When Meezan came back to New York, he worked at a residential treatment center for emotionally disturbed children in Westchester. There, he encountered a young boy who had survived on the streets for nine months. During the boy’s case conference, Meezan argued that the boy should be released from the institution and placed in a foster home. The decision makers felt otherwise and Meezan nearly left the field in frustration.

A mentor tempered his anger by encouraging him to move on to Columbia University’s Ph.D. program to make a difference in policy. His dissertation, which dealt with child welfare worker decision making, directly addressed the frustration that arose from his Westchester experience.

Although Meezan finished his degree with offers in New York, he set out to make his mark at the University of Illinois at Chicago. From there he accepted an endowed chair at the University of Southern California, and then another endowed chair at the University of Michigan before becoming the Dean of the College of Social Work at Ohio State. Meezan left Ohio in 2010 and rounded out his career as a director of policy and research at Children’s Rights, a national advocacy group based out of New York. At Fordham he plans to use his time to reflect on all that he has seen.

Children’s services are provided either in the home or through the foster care system to the children and their families that are at risk of, or have suffered from, child abuse and neglect. Typically, these local, state, or federally funded services provide family support, preservation, foster care, group or residential care, and adoption.

Meezan said that families involved with child welfare systems often have a variety of state-mandated timelines they must adhere to. The deadlines and procedures imposed by the local, state, and federal policies leave parents scrambling to meet conflicting deadlines.
“They have multiple clocks that are running against them,” said Meezan. “For example: There’s the child welfare clock: If your child has been in care 15 out of the last 22 months, you have to terminate parental rights.”

Meezan noted that a great majority of the children who come into out-of-home care have an addicted parent who spends much-needed time waiting for services to address their addiction.

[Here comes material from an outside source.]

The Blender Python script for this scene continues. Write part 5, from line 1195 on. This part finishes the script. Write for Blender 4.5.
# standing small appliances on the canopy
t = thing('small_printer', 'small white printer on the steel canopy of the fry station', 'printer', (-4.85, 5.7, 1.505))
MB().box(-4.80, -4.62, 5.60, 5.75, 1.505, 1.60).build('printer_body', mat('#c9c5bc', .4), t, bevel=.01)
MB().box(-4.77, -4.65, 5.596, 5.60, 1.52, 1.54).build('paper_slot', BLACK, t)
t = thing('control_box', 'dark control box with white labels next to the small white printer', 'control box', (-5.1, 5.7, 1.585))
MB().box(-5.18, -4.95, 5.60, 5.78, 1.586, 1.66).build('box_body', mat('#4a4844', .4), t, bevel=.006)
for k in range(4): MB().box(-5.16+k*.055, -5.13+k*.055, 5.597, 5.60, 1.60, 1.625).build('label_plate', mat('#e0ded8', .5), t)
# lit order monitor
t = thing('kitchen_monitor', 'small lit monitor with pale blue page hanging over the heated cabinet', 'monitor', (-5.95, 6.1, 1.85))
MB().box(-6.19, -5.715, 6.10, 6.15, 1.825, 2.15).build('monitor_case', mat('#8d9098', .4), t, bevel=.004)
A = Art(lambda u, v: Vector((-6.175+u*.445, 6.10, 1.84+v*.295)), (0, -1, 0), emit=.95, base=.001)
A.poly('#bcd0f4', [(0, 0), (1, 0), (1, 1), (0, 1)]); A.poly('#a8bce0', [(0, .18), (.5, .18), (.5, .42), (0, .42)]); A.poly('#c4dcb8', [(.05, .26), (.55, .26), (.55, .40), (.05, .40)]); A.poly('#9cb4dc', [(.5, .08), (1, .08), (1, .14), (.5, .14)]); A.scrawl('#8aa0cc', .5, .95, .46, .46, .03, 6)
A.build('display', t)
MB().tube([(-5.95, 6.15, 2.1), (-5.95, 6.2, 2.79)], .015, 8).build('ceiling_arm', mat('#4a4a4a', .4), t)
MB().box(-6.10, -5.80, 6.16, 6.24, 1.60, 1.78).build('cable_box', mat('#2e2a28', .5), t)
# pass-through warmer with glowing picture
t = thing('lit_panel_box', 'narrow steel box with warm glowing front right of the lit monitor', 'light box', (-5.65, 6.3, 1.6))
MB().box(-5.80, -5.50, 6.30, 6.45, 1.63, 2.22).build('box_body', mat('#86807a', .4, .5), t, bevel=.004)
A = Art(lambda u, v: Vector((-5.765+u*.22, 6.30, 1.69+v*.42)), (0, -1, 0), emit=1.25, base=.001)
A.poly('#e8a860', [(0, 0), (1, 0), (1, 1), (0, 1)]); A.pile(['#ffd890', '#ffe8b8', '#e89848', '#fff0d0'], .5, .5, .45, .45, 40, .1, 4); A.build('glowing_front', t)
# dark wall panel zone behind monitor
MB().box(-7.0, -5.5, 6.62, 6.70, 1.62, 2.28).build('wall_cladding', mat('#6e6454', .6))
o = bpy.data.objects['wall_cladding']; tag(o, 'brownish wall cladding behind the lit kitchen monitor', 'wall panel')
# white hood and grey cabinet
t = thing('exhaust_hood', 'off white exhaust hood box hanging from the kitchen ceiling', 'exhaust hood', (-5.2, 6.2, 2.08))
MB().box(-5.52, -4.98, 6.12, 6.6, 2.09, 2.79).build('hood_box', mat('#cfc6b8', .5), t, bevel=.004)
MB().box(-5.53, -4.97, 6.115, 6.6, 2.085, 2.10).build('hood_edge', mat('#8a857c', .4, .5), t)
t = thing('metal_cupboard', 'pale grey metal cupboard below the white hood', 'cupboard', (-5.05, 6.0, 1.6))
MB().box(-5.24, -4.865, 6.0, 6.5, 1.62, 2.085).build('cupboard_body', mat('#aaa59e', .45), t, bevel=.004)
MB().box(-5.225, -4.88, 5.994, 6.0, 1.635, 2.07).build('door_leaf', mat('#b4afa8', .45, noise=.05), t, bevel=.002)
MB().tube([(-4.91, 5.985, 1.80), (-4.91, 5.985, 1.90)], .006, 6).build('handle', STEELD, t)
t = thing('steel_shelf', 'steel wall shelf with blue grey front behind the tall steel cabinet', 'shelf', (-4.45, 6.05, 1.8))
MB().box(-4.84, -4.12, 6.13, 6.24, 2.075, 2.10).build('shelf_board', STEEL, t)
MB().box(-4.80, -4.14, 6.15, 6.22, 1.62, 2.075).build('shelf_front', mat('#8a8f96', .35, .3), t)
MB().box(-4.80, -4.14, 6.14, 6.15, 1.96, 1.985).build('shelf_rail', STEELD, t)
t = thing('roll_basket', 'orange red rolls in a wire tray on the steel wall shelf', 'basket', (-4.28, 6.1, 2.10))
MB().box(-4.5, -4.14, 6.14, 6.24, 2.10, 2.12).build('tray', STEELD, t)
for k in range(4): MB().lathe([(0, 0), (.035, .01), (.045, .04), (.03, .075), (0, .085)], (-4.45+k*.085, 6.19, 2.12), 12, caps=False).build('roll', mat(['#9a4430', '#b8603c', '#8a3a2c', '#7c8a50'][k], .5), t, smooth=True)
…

“It can sometimes take months before a child’s parent can get the help they need for addiction,” said Meezan. “So the addiction’s clock often counteracts the child welfare clock.”
Then there’s the TANF (Temporary Assistance for Needy Families) clock. Families can only be funded for up to two years, plus TANF has work requirements.
“How do you meet your other obligations and attempt to get your life together and reclaim your children if you have work requirements,” asked Meezan. “And on top of all of that is a child’s sense of time. To you and me a month isn’t a long period of time. But to a kid it’s forever.”

Meezan holds no illusions about the political realities for improving the child welfare system. He realizes that his socialist leanings may be unpopular with some. But while he favors progressive approaches to universal supports for families, like those found in Western countries like Sweden, he doesn’t define himself by any political philosophy; he considers himself a realist.

“I work at the residual end of the spectrum and I don’t think you can fix the problems at that end until we fix the way we are treating all of our families today,” he said.

“Look how [our society]views what causes social problems. As long as we believe that it’s the mother’s fault, and that structural issues have no place in the cause of her problems, then we won’t develop solutions that are at the core ofher troubles.”

(Meezan will be installed as Fordham’s Mary Ann Quaranta Chair for Social Justice for Children on April 15.)